There are a number of modules installed manually on qa-refapp, which makes it a customized version of RA 2.6. I thought qa-refapp is to be used exclusively for RA SNAPSHOT testing. Is that right? Is it okay, if I remove the extra modules?
@cintiadr, I notice there’s a SNAPSHOT version of an RA docker image pushed to the docker hub already. How far are we from using docker for qa-refapp same as for demo and resetting it with every build?
What you are seeing is a result of our not having a publicly available server where community members can test compatibility of their modules with an upcoming reference application release.
In summary, i agree with removing them. But before we provide an alternative server for such a need, then i would rather they stay.
Name: mc-refapp.openmrs.org (Where “mc” stands for module compatibility)
Description: Server for testing compatibility of modules with those in the upcoming reference application release.
It’s actually pretty simple! I just didn’t stop to do it yet. I can do it this weekend.
So, we’d have a modules-refapp.openmrs.org, which I assume should be reset every few hours? (12h? 24h?)
I can also make qa-refapp.openmrs.org inside docker too at the same time, and deployed on every green build (as it’s already like that).
I don’t think we should do this. Letting people upload arbitrary modules is too much of a security risk (because basically they can run arbitrary code on our infrastructure.)
Unless we change things so that people can’t have admin access with a well-known admin password.
Changing module.allow_web_admin=true or the admin password is the same for me. I can even create a couple of other users, and save the database, it shouldn’t be that complicated.
While it is arbitrary code, it’s running inside the JVM and inside docker. While I’m not ignoring that there’s always the possibility of getting out of the container, we are not giving extra permissions to the docker containers we are running.
So, while there’s always risk, it’s not so easy to compromise it compared a ‘regular’ installation outside docker.
Turns out I will need to change my webhook scripts in order to allow dockerhub to deploy the same image (openmrs-refapp-distro) to multiple openmrs instances running on the same box.
(For now it’s SSH, and it’s working ~fine, but it’s not the best solution. I will work on that.)
@cintiadr was the SSH line a response to my question of how developers will upload modules to test their compatibility with the reference application? Or were you talking about something else?
I thought we would have the same commonly known account like admin/Admin123
That way, we do not burden ourselves with unnecessarily extra work in addition to blocking someone up to whenever the permission request is granted.
If @cintiadr (representing the infra team) is okay with us allowing module uploads by anonymous people, I’ll go with that.
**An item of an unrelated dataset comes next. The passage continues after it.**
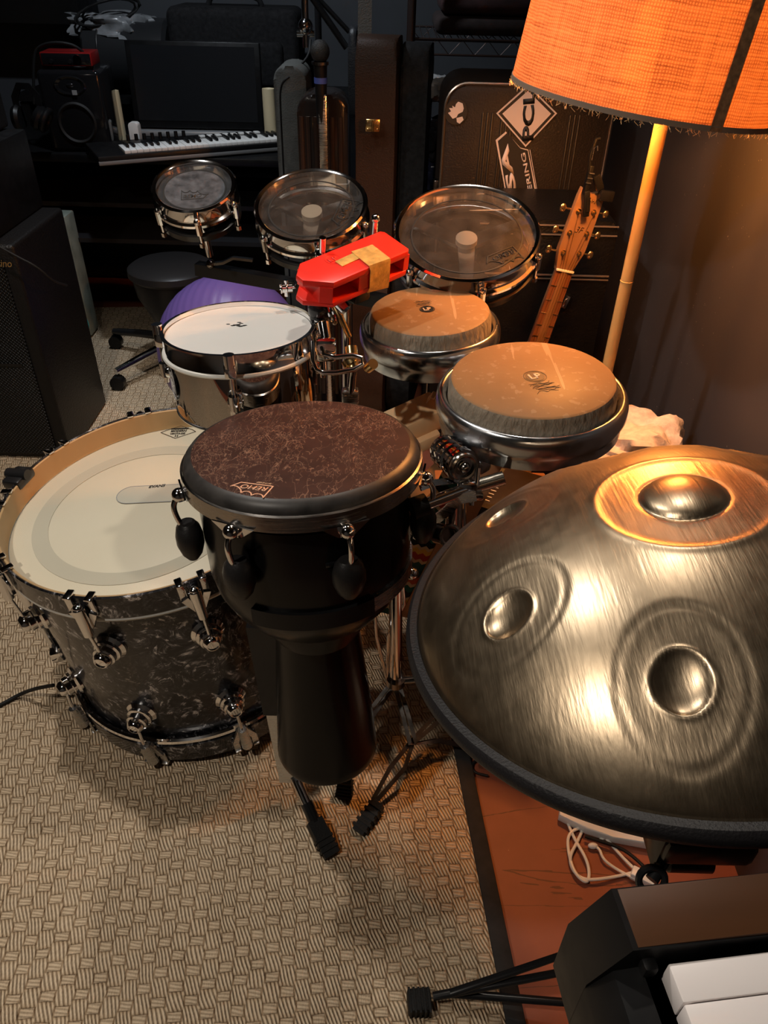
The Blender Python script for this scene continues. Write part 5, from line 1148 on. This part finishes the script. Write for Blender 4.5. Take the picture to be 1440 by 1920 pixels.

My own preference is that we do require people to ask us “can I upload a module to the modules-refapp server” and we manually create an account for them the first time. (How often do new people want to do this? There aren’t that many modules out there, or that many module authors.)
Currently, for modules-refapp.openmrs.org, even an admin user account cannot upload modules via the web interface because module.allow_web_admin=false
Was this intentional?
It’s intentional that our standard server deployed by the infra team does not allow web management of modules.
I agree with you that for the “module testing server” we need to be more permissive. We just need to decide how permissive.
(I suggest, @dkayiwa, that since you have the most emotional ownership over the modules-refapp server, that you just decide how this should work. You’ve heard what Cintia and I had to say. Now you can make the call.)